Dark pools and SAC Capital


In their investigation of high-flying hedge fund SAC Capital, financial regulators have revealed an embarrassing hole in their armor that will have a profound impact on the industry as whole. They remain years away from being able to peer clearly into dark pools where many investment firms do their actual trading.

Federal prosecutors have had Stephen Cohen, the founder and owner of one of the largest hedge funds and one of the richest men in America, in their sights for the past few months. So far, five former SAC employees have been accused of insider trading at SAC, of which four have pleaded guilty. (Cohen has not been charged with any crimes.)

According to news reports, the complaint revealed how dark pools allowed Cohen's hedge fund to trade millions of shares and hundreds of millions of dollars of stock virtually undetected.

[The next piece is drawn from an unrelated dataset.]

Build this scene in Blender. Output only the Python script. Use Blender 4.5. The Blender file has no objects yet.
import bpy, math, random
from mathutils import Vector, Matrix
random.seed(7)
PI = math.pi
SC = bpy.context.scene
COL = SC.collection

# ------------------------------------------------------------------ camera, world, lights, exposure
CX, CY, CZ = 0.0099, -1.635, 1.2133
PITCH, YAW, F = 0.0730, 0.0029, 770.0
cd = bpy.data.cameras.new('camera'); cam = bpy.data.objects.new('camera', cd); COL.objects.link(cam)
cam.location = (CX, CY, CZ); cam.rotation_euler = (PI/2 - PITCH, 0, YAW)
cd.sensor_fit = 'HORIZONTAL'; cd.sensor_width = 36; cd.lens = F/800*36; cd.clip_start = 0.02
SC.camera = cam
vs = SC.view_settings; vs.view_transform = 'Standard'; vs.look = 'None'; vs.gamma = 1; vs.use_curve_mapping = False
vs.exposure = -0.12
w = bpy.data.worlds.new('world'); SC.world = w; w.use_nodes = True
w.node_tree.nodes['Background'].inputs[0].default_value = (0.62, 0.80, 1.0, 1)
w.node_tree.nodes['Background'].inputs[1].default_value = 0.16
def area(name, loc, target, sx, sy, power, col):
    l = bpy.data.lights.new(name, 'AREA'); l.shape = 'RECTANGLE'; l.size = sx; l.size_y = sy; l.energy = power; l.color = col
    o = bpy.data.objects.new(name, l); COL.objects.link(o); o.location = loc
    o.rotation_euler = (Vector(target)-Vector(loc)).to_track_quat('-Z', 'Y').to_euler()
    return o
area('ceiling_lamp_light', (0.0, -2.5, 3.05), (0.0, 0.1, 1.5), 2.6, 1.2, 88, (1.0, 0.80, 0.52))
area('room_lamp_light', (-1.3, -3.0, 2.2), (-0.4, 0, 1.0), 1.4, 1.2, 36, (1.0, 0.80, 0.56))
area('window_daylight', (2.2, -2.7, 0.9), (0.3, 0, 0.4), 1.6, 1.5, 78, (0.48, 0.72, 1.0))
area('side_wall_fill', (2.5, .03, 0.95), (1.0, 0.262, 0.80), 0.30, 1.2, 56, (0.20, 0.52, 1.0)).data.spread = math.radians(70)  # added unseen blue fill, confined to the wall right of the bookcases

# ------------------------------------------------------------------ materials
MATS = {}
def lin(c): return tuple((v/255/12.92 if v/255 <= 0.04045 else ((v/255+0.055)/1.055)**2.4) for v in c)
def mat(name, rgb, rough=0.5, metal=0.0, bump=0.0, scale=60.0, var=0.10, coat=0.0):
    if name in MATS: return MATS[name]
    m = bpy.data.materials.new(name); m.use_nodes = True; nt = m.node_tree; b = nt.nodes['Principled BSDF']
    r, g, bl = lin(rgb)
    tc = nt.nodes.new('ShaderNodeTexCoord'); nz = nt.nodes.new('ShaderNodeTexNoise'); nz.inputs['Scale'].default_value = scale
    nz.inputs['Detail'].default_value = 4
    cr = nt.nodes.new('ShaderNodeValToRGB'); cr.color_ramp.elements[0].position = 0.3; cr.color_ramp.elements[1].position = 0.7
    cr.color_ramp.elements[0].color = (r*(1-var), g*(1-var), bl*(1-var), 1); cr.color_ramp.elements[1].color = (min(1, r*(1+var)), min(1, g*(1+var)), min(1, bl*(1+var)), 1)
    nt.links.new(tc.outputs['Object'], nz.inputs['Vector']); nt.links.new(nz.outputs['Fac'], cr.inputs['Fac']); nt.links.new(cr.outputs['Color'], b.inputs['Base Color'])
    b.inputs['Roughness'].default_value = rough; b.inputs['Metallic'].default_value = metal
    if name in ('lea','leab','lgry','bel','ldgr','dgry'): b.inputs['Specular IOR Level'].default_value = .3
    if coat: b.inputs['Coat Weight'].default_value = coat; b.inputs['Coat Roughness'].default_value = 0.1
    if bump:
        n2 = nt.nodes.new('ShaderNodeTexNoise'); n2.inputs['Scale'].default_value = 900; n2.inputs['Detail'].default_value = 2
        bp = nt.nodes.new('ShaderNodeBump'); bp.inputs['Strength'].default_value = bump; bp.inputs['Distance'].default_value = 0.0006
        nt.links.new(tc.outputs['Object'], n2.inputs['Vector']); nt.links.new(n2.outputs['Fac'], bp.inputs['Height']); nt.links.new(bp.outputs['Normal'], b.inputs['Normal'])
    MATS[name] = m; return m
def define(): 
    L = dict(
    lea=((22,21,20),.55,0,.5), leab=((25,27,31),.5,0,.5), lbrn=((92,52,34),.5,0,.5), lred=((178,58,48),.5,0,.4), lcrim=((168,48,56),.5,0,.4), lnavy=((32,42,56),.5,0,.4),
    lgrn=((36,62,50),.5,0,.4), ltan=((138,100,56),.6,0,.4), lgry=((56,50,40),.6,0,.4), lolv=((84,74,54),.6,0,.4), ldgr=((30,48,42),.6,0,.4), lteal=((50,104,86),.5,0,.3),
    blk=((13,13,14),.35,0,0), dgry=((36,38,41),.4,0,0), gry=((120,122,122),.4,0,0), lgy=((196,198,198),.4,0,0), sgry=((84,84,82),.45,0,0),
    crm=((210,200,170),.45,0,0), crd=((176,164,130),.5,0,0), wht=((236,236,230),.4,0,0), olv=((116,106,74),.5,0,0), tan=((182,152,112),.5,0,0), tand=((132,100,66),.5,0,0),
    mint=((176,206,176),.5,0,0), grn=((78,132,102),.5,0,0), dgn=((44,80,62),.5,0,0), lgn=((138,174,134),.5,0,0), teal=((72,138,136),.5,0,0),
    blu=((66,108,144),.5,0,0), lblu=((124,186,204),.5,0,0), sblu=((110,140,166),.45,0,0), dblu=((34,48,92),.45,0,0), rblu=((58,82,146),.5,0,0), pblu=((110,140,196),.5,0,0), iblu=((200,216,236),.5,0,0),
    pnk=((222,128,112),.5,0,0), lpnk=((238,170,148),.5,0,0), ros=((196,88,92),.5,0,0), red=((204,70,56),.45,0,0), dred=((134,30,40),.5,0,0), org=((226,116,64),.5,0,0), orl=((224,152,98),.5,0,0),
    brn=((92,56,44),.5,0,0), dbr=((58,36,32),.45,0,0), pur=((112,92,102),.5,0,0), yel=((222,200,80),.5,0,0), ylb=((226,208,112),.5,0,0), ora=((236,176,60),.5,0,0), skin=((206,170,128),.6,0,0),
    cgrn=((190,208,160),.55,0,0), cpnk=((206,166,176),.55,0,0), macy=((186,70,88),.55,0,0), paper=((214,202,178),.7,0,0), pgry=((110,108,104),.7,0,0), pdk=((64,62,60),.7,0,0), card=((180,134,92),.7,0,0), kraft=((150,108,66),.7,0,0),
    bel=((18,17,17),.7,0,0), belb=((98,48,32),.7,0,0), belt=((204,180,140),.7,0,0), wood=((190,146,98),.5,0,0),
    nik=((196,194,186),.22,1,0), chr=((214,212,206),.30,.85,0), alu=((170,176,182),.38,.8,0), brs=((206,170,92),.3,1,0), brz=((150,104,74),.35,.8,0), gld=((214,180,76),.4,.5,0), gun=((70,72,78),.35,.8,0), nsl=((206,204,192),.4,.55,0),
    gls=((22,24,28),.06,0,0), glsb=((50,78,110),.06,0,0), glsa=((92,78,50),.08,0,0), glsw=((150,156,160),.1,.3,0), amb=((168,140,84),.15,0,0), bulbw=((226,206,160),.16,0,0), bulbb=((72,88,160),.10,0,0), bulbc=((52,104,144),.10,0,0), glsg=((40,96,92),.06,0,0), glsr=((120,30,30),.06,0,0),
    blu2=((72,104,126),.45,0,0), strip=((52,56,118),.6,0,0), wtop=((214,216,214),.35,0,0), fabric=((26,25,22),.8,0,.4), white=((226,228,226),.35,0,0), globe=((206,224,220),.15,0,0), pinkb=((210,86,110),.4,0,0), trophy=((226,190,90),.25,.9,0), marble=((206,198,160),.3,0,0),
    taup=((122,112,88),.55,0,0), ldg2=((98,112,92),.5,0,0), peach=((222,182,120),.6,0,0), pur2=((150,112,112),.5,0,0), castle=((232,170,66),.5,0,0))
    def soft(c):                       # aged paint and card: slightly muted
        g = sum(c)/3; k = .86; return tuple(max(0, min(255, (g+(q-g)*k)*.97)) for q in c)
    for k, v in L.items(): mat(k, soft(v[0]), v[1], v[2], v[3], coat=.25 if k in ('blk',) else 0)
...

In the complaint against one of the accused, investigators cite an e-mail from a "senior trader" at SAC Capital explaining how trading in dark pools and using algorithms enabled the company to avoid detection, and potential losses on its sale of stock.

As CNBC reports:

"What surprises many investors is that the Securities and Exchange Commission, the regulator of the dark pool exchanges, also is in the dark, with no way of quickly determining who is trading what, according to its website. Only through historical forensic analysis of trades - and sometimes by subpoenaing trading records - can the SEC find suspicious patterns indicative of insider trading."

It continues, noting that,"The regulatory agency is putting together a system, called the Consolidated Audit Trail (CAT), capable of tracking trades in near-real time. But that is at least three years away according to the bid schedule. It is unknown if such a system could have detected the huge moves by SAC Capital in July 2008."